Berlin, 13. Jun (Reuters) - Vor dem Hintergrund wachsender geopolitischer Spannungen und größerer Unsicherheit durch Zollkonflikte gewinnen die Länder Lateinamerikas für die deutsche Wirtschaft spürbar an strategischer Relevanz. Trotz der global eingetrübten Konjunkturstimmung blicken viele Unternehmen in der Region – insbesondere in Brasilien – vergleichsweise optimistisch auf die eigene Geschäftsentwicklung, wie eine am Freitag veröffentlichen Umfrage der Deutschen Industrie- und Handelskammer (DIHK) unter mehr als 500 Firmen mit Sitz in Süd- und Mittelamerika und über 30 Unternehmen mit Standorten in Brasilien zeigt.
"In einer zunehmend fragmentierten Welt rücken wirtschaftlich stabile und rohstoffreiche Regionen wie Lateinamerika verstärkt in den Fokus", sagte DIHK-Außenwirtschaftschef Volker Treier. "Gerade Brasilien bietet für deutsche Unternehmen großes Potenzial – nicht nur als Absatzmarkt, sondern auch für Investitionen in lokale Wertschöpfung."
Deutsche Unternehmen in Süd- und Mittelamerika bewerten demnach ihre Geschäftslage überdurchschnittlich positiv – 46 Prozent melden gute, nur neun Prozent schlechte Geschäfte. Brasilien nimmt hier eine Schlüsselrolle ein: Mit einem bilateralen Handelsvolumen von rund 21 Milliarden Euro ist das Land der wichtigste Handelspartner Deutschlands in der Region, wie die DIHK erklärte. 35 Prozent der dort aktiven deutschen Unternehmen berichten von einer guten Geschäftslage, nur sechs Prozent von einer schlechten.
Gut zwei Drittel der Firmen in Brasilien erwarten bessere Geschäfte im kommenden Jahr, nur neun Prozent rechnen mit einer Verschlechterung, wie aus der Sonderauswertung des AHK World Business Outlook (WBO) hervorgeht. "Brasilien ist weit mehr als ein Rohstofflieferant", betonte Treier. Das Land biete beste Voraussetzungen für Technologie, Industrie und Energiewende. "Ob Maschinenbau, Wasserstoff oder Medizintechnik – das Potenzial ist enorm."

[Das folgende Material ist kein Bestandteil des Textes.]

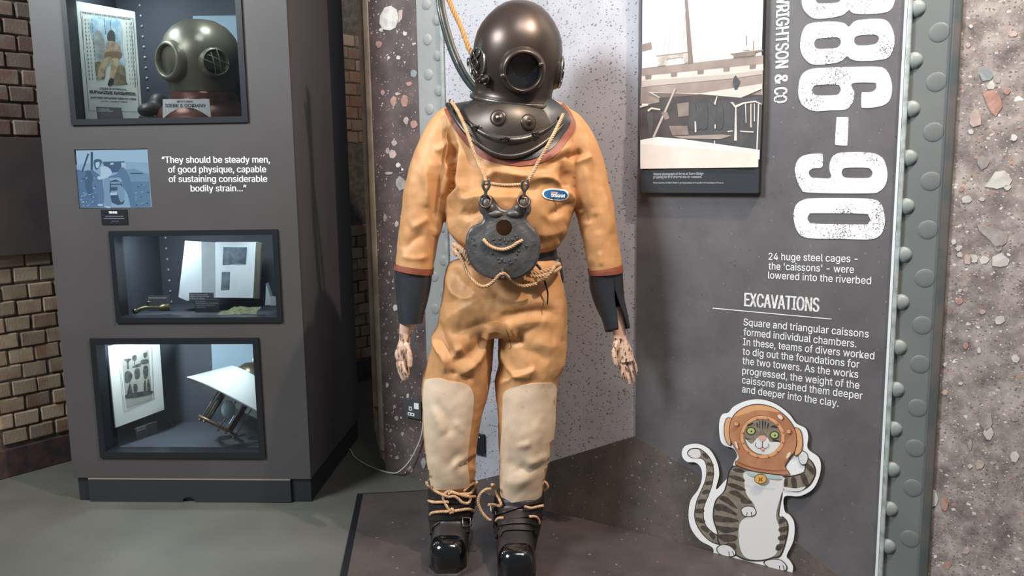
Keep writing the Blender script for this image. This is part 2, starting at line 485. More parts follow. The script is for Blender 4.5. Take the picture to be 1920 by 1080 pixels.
# floor
mb = MB(); mb.add([(-6, -1.5, 0), (5, -1.5, 0), (5, 9, 0), (-6, 9, 0), (-6, -1.5, -.05), (5, -1.5, -.05), (5, 9, -.05), (-6, 9, -.05)], [(0, 1, 2, 3), (7, 6, 5, 4), (0, 4, 5, 1), (1, 5, 6, 2), (2, 6, 7, 3), (3, 7, 4, 0)], M_floor)
o = mb.build('floor', origin=(0, 0, 0), kind='structure')

# brick wall on the left, bricks laid one by one
BP = Plane((-2.407, 3.679, 0), (0.625, 0.780, 0))
M_mortar = mat('mortar', '5a554f', .95, 0, '46423d', 30, bump=.4, bscale=80)
M_brick = mat('brick_clay', '94826b', .9, 0, '86634e', 7, .45, .65, .5, 90, .003, rnd=.28)
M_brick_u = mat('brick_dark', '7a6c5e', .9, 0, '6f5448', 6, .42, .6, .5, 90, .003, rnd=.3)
mb = MB(); mb.add(*boxpts(BP, -1.6, 5.2, 0, 3.3, -.25, -.004), M_mortar)
wall_left = mb.build('wall_left', origin=BP.at(0, 0), kind='structure'); fix_normals(wall_left)
def brick_mesh(seed, m, L=.108, H=.069):
    rnd = random.Random(seed); bm = bmesh.new(); bmesh.ops.create_cube(bm, size=1)
    bmesh.ops.scale(bm, vec=(L, .05, H), verts=bm.verts)
    bmesh.ops.bevel(bm, geom=bm.edges[:], offset=.006, segments=1, affect='EDGES')
    for v in bm.verts: v.co += Vector((rnd.uniform(-1, 1), rnd.uniform(-1, 1), rnd.uniform(-1, 1))) * .0022
    me = bpy.data.meshes.new('brick'); bm.to_mesh(me); bm.free(); me.materials.append(m); return me
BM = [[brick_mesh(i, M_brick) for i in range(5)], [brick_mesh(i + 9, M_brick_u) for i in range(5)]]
zb_lo = BP.hit(30, 478)[1]; zb_hi = BP.hit(30, 258)[1]
rotz = math.atan2(BP.u.y, BP.u.x)
nb = 0
for row in range(2, 40):
    zc = .0375 + row * .0755
    if zc > 2.25: break
    if zb_lo - .01 < zc < zb_hi + .01: continue
    for k in range(-8, 26):
        u = k * .115 + (row % 2) * .0575 - .03
        if u > 1.1 and not (2.05 < u < 2.75): continue
        if u < -.55 or u > 2.75: continue
        nb += 1
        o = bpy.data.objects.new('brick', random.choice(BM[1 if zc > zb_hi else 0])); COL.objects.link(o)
        q = BP.at(u + random.uniform(-.003, .003), zc + random.uniform(-.002, .002), -.020 + random.uniform(-.004, .004)) - ROOTS['wall_left']
        o.parent = wall_left; o.location = q; o.rotation_euler = (random.uniform(-.02, .02), random.uniform(-.012, .012), rotz + random.uniform(-.015, .015))
print('bricks', nb)
mb = MB(); mb.add(*boxpts(BP, -1.6, 1.15, zb_lo, zb_hi, -.02, .035), mat('beam_paint', '4c403d', .6, 0, '40373a', 4, bump=.05))
o = mb.build('painted_beam', wall_left); bevel(o, .004)
mb = MB(); mb.add(*boxpts(BP, -1.6, 5.2, 0, .135, -.03, .012), mat('skirting_paint', '4a3230', .7, 0, '2f2728', 14, .4, .6, .3, 60))
o = mb.build('baseboard_left', origin=BP.at(0, 0), kind='structure'); bevel(o, .004)
# dark rear of the room seen past the cabinet
mb = MB(); mb.add([(-1.15, 6.25, 0), (3.2, 6.6, 0), (3.2, 6.6, 3.2), (-1.15, 6.25, 3.2), (-1.15, 6.35, 0), (3.2, 6.7, 0), (3.2, 6.7, 3.2), (-1.15, 6.35, 3.2)], [(0, 1, 2, 3), (7, 6, 5, 4), (0, 4, 5, 1), (3, 2, 6, 7), (0, 3, 7, 4), (1, 5, 6, 2)], mat('rear_paint', '1b1d24', .9))
o = mb.build('wall_back', origin=(0, 6.4, 0), kind='structure')

# printed wall on the right
g0 = G(1015, 957); g1 = G(1480, 1072)
eu = Vector((.8345, -.551, 0)); WP = Plane(g0, eu)
def wu(px, py): return WP.hit(px, py)[0]
uL = wu(708, 500); uEnd = wu(1990, 540) + .25
u_s0 = wu(788, 250); u_s1 = wu(833, 250); u_c = wu(1196, 400); u_t = wu(1684, 540)
ZT = 2.75
mb = MB(); mb.add(*boxpts(WP, uL, uEnd, 0, ZT, -.06, -.004), mat('board_core', '6e6a66', .8))
wall_right = mb.build('wall_right', origin=WP.at(0, 0), kind='structure'); fix_normals(wall_right)
def sheet(name, ua, ub, m, off=0.0, za=0.0, zb=ZT):
    mb = MB(); mb.add(*boxpts(WP, ua, ub, za, zb, -.0038, off), m); return fix_normals(mb.build(name, wall_right))
o = sheet('concrete_sheet', uL, u_s0, M_conc_l); o['label'] = 'dark concrete print with pale pebbles left of the diver'
sheet('speckled_sheet', u_s1, u_c, M_speck)
o = sheet('steel_sheet', u_s0, u_s1, M_steel_l, .002)
# pale rivet column of the left steel strip
def dome(name, parent, pl, u, v, r, h, m, me=None):
    if me is None:
        bm = bmesh.new(); prof = [(1, 0), (.97, .22), (.86, .52), (.66, .77), (.36, .95), (0.0, 1.0)]; sg = 16; rings = []
        for a, b_ in prof[:-1]: rings.append([bm.verts.new((r * a * math.cos(2 * math.pi * k / sg), -h * b_, r * a * math.sin(2 * math.pi * k / sg))) for k in range(sg)])
        top = bm.verts.new((0, -h, 0))
        for i in range(len(rings) - 1):
            for k in range(sg): bm.faces.new((rings[i][k], rings[i][(k + 1) % sg], rings[i + 1][(k + 1) % sg], rings[i + 1][k]))
        for k in range(sg): bm.faces.new((rings[-1][k], rings[-1][(k + 1) % sg], top))
        for f in bm.faces: f.smooth = True
        me = bpy.data.meshes.new(name); bm.to_mesh(me); bm.free(); me.materials.append(m)
    o = bpy.data.objects.new(name, me); COL.objects.link(o); o.parent = parent
    root = parent
    while root.parent: root = root.parent
    o.location = pl.at(u, v, 0) - ROOTS[root.name]; o.rotation_euler = (0, 0, math.atan2(pl.u.y, pl.u.x)); return me
steel_l = bpy.data.objects['steel_sheet']
W2 = WP.moved(.002); me = None
zz = W2.hit(804, 140)[1]; z1 = W2.hit(806, 205)[1]; dz = zz - z1
for k in range(-3, 14):
    z = zz - k * dz
    if z > .1: me = dome('rivet', steel_l, W2, wu(804, 140), z, .024, .004, M_steel_l, me)
me = None; zq = W2.hit(821, 104)[1]
for k in range(-3, 14):
    z = zq - k * dz
    if z > .1: me = dome('rivet', steel_l, W2, wu(823, 140), z, .024, .006, M_steel_l, me)
mb = MB(); mb.add(*boxpts(WP, wu(829, 140), u_s1 + .012, 0.02, ZT, .002, .012), mat('steel_print_edge', 'a9b0ad', .4, .1, '8f9693', 12)); bevel(mb.build('steel_edge', steel_l), .003)
# right steel strip, rivets, trim
u_s2 = wu(1803, 20)
o = sheet('steel_sheet', u_t, u_s2, M_steel_r, .002); steel_r = o
mb = MB(); mb.add(*boxpts(WP, u_s2 - .022, u_s2 + .004, 0.0, ZT, .002, .014), mat('steel_lip', '4a504e', .45, 0, '5e5754', 9)); bevel(mb.build('steel_lip', steel_r), .006, 3)
sheet('concrete_sheet', u_s2, uEnd, M_conc_r, 0.0)
me = None; ys = [15, 113, 204, 296, 387, 478, 567, 652, 731, 805, 881, 955, 1025]
xs = [1730, 1724, 1719, 1712, 1707, 1702, 1697, 1692, 1686, 1681, 1677, 1673, 1668]
for x, y in zip(xs, ys):
    u, v = W2.hit(x, y); me = dome('rivet', steel_r, W2, u_t + .010, v, .025, .013, M_rivet_r, me)
me = None
for x, y in [(1760, 61), (1755, 154), (1750, 248), (1745, 340), (1740, 431), (1735, 522), (1727, 610), (1722, 683), (1718, 765), (1711, 840), (1708, 915), (1702, 1010)]:
    u, v = W2.hit(x, y); me = dome('rivet', steel_r, W2, wu(1745, 340), v, .029, .0028, M_steel_r, me)
u_ti = wu(1676, 540)
mb = MB(); mb.add(*boxpts(WP, u_ti, u_t + .001, 0.004, ZT, 0, .018), M_trim); bevel(mb.build('edge_trim', steel_r), .003)
mb = MB(); mb.add(*boxpts(WP, u_ti - .009, u_ti - .001, 0.02, ZT, 0, .015), mat('trim_white', 'e6ebea', .35, .1)); mb.build('edge_trim', steel_r)
# timber batten on the left end
mb = MB(); mb.add(*boxpts(WP, uL - .075, uL - .002, 0.30, ZT, -.05, -.012), M_wood); mb.add(*boxpts(WP, uL - .03, uL + .001, 0.10, ZT, -.02, .004), M_wood)
o = mb.build('timber_batten', wall_right); fix_normals(o); bevel(o, .004)
mb = MB(); prism(mb, WP, [[(uL - .075, .30), (uL - .002, .24), (uL - .002, .03), (uL - .035, .06), (uL - .07, .2)]], -.05, -.012, M_wood); fix_normals(mb.build('batten_splinter', wall_right))

# riverbed print triangle, across board and speckled sheet
mb = MB()
flatpx(mb, WP, [(838, 914), (1000, 875), (1191.8, 817), (1222, 833), (1280, 870), (1340, 905), (1420, 960), (1500, 1020), (1600, 1100), (1480, 1072.5), (1240, 1013), (1015, 957)], .0075, M_clay, .0075)
fix_normals(mb.build('riverbed_sheet', wall_right))
mb = MB(); flatpx(mb, WP, [(1015, 953), (1060, 963), (1110, 977), (1112, 980), (1060, 968), (1014, 958)], .009, mat('torn_edge_white', 'a9a196', .8), .001)
mb.build('torn_edge', wall_right)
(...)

Wenn es in diesem Jahr gelinge, das EU-Mercosur-Abkommen in Kraft zu setzen, steige der Anreiz für Handel und Investitionen aus der EU in der gesamten Region. Davon werde Brasilien als größte Volkswirtschaft des Mercosur zusätzlich profitieren, hieß es. Wenn es außerdem gelinge, die Verhandlungen über ein Doppelbesteuerungsabkommen erfolgreich zu gestalten, falle ein weiteres Investitionshindernis für deutsche Firmen weg. Zu den Mercosur-Staaten gehören auch Argentinien, Paraguay und Uruguay.

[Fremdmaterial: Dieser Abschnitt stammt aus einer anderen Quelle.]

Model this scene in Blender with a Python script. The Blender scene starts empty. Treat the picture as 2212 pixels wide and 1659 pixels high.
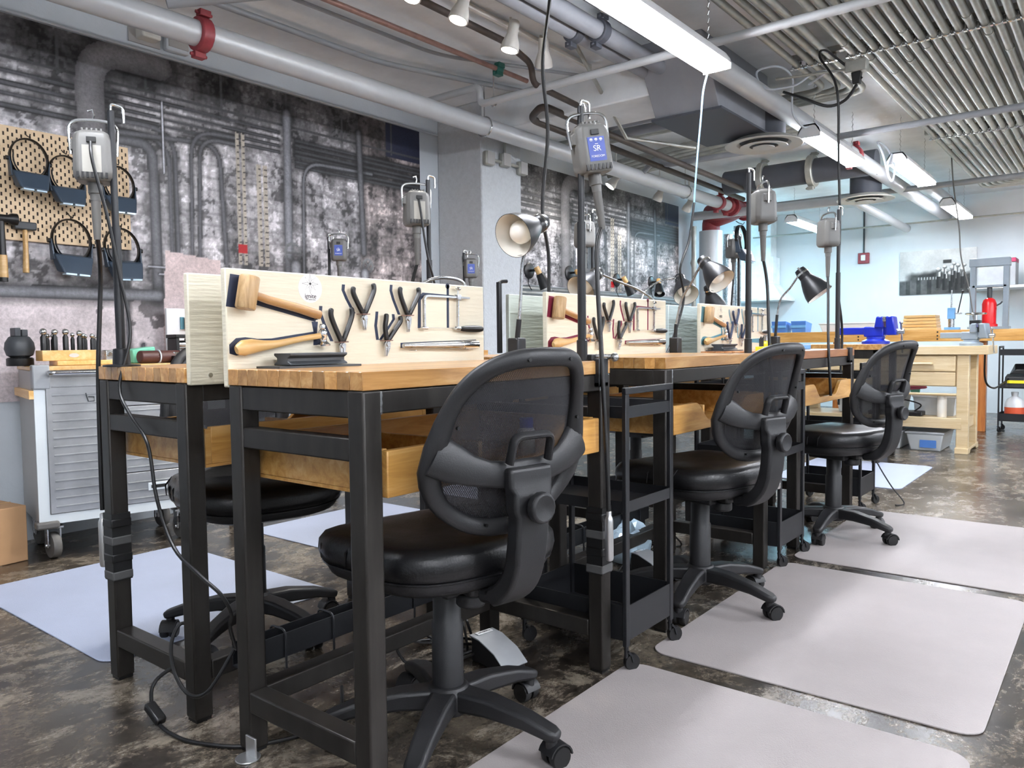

Dem insgesamt positiven Stimmungsbild steht jedoch ein trüber Konjunkturausblick gegenüber. In Brasilien rechnen 32 Prozent der Betriebe mit einer schlechteren wirtschaftlichen Lage im Land – nur 21 Prozent erwarten eine bessere Situation. "Die geopolitischen Risiken und die unberechenbare US-Zollpolitik belasten die globale Konjunktur – auch in Lateinamerika", sagte Treier. "Doch Brasilien punktet weiter mit einem robusten Binnenmarkt und einer guten Infrastruktur im Vergleich zur Region."